*DIRECTIONS FOR THIS TASK*: Copy each line of the data below with the word "were".

*GIVEN RECORDS*:
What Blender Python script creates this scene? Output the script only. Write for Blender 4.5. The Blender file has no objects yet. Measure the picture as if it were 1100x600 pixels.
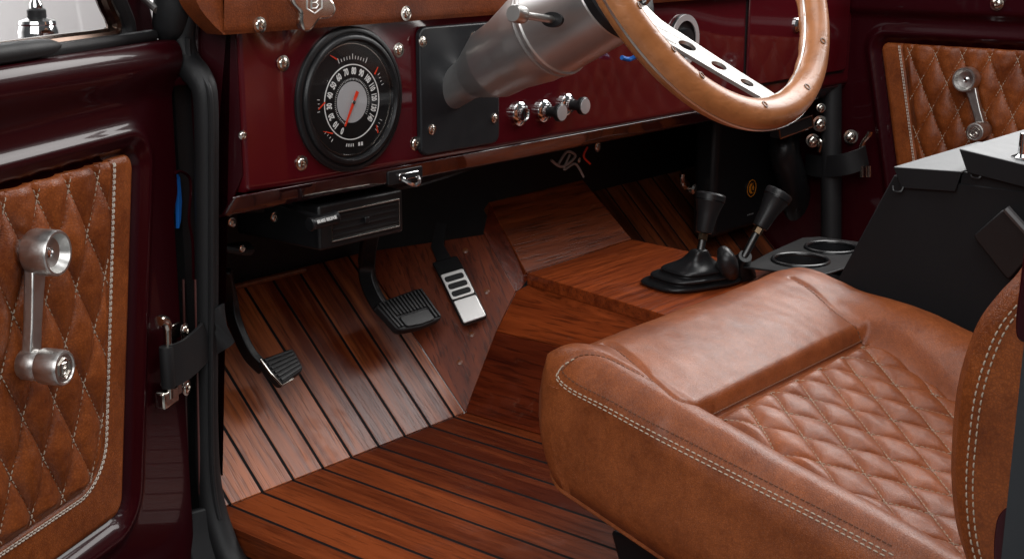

* * *

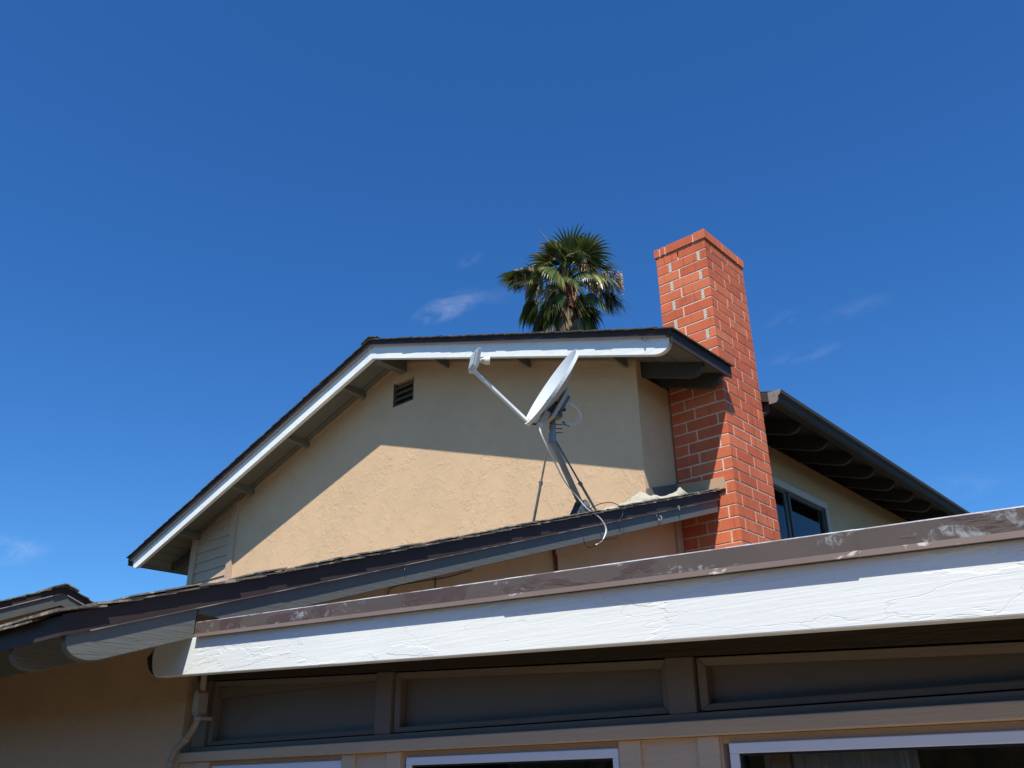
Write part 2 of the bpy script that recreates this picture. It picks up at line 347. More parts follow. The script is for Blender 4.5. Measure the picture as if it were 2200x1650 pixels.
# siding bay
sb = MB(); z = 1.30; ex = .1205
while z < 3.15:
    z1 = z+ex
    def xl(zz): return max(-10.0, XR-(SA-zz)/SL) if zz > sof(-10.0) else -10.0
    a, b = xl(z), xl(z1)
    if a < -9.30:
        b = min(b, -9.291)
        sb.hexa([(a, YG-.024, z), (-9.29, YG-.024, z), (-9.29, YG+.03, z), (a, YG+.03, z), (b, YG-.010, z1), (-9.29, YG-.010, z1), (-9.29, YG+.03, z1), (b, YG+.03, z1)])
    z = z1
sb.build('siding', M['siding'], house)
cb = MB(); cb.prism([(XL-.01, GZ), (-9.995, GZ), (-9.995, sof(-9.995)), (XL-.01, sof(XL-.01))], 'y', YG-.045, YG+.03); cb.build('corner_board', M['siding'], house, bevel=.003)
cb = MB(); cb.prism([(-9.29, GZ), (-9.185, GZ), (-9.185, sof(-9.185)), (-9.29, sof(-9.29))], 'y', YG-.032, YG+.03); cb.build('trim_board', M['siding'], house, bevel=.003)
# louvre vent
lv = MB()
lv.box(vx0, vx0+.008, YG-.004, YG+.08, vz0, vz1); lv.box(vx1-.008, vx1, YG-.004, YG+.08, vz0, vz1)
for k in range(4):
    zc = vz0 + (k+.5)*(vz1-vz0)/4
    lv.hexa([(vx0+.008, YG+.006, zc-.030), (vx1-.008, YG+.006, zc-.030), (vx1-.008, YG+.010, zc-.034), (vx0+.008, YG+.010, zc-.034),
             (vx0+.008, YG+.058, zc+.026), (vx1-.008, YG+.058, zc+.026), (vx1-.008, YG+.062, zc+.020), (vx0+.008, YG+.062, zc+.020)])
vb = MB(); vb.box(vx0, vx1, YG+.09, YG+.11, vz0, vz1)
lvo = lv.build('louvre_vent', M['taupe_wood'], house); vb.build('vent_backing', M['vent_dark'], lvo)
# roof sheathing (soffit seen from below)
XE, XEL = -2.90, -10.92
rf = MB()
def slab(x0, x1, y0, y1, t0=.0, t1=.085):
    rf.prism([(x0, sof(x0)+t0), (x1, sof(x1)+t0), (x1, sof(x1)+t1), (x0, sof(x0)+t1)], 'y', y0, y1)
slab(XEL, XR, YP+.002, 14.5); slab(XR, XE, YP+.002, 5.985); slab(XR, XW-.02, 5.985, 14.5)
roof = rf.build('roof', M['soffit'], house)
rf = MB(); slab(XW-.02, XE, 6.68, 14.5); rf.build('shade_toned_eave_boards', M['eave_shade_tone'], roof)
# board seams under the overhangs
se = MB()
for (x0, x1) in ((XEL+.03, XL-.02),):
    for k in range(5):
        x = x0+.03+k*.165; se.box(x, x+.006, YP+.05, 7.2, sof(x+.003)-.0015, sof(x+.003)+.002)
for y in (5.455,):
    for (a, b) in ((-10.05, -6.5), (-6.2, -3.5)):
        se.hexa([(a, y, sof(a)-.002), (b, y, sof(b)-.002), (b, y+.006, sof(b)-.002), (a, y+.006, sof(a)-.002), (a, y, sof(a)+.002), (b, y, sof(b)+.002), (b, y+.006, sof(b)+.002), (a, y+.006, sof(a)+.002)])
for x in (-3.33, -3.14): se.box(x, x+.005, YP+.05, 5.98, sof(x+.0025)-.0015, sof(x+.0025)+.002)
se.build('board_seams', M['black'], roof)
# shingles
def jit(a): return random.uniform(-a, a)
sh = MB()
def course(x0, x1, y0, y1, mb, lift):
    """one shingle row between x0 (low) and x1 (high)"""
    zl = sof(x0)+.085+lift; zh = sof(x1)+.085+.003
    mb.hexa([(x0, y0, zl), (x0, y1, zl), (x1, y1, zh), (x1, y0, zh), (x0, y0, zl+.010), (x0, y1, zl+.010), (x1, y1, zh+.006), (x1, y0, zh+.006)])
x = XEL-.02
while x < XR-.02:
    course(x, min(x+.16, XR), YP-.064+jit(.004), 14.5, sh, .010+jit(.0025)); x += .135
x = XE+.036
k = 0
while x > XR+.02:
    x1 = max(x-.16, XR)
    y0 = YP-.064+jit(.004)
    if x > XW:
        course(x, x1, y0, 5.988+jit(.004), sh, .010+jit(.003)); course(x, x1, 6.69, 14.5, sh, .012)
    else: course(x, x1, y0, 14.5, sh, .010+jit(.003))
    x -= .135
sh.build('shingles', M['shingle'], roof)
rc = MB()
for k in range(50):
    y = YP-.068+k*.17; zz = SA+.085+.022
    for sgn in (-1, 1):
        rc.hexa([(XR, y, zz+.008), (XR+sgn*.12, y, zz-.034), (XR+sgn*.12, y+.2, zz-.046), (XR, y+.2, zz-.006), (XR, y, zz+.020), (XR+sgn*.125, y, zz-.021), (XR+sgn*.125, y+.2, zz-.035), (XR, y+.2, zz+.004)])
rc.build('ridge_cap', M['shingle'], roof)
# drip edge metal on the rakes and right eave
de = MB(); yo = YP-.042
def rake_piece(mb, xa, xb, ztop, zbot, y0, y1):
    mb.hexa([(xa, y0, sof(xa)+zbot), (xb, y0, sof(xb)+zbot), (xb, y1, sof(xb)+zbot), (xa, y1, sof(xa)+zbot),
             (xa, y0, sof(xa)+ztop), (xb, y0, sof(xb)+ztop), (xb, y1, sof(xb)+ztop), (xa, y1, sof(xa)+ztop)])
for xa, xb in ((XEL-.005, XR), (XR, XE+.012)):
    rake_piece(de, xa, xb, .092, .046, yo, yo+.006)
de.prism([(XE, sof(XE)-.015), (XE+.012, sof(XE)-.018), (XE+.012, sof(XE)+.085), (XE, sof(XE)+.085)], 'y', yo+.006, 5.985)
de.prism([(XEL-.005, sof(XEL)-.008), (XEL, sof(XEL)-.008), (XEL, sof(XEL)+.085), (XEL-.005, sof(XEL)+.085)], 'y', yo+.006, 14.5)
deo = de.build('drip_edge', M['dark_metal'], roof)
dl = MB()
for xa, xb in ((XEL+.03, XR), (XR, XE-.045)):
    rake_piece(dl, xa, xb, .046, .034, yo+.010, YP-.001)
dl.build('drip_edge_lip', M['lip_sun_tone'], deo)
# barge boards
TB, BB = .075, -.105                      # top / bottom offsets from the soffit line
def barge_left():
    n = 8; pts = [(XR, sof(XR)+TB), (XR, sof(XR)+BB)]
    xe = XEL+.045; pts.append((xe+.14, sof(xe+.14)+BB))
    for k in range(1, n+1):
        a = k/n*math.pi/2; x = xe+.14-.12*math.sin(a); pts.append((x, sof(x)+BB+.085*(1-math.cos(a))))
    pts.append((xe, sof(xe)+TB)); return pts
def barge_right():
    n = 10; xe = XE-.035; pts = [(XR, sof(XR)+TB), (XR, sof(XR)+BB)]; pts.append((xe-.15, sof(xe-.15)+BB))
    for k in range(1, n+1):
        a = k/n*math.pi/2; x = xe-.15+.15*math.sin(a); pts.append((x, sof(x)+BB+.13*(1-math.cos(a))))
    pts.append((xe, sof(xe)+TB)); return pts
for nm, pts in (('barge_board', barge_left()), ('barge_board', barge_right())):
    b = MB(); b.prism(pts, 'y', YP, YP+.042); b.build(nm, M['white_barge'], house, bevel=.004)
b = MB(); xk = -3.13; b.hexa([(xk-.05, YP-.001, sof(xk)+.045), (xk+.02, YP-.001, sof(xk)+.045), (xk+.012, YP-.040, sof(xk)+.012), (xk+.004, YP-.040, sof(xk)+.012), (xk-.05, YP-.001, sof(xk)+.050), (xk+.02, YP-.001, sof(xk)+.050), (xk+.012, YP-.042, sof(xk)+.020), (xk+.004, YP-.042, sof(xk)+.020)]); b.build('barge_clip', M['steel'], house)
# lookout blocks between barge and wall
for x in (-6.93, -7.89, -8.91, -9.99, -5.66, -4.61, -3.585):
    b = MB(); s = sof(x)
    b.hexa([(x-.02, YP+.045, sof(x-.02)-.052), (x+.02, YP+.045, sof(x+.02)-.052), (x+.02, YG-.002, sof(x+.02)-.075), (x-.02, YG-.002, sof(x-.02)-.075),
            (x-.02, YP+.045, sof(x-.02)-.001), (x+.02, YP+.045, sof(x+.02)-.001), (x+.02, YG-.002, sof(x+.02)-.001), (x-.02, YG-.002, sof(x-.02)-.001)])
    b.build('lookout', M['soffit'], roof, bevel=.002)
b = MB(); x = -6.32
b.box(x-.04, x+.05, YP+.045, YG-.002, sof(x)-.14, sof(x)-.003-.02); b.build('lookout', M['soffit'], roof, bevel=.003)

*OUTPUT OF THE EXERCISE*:
What Blender Python script creates this scene? Output the script only. Write for Blender 4.5. The Blender file has no objects yet. Measure the picture as if it were 1100x600 pixels.
Write part 2 of the bpy script that recreates this picture. It picks up at line 347. More parts follow. The script is for Blender 4.5. Measure the picture as if it were 2200x1650 pixels.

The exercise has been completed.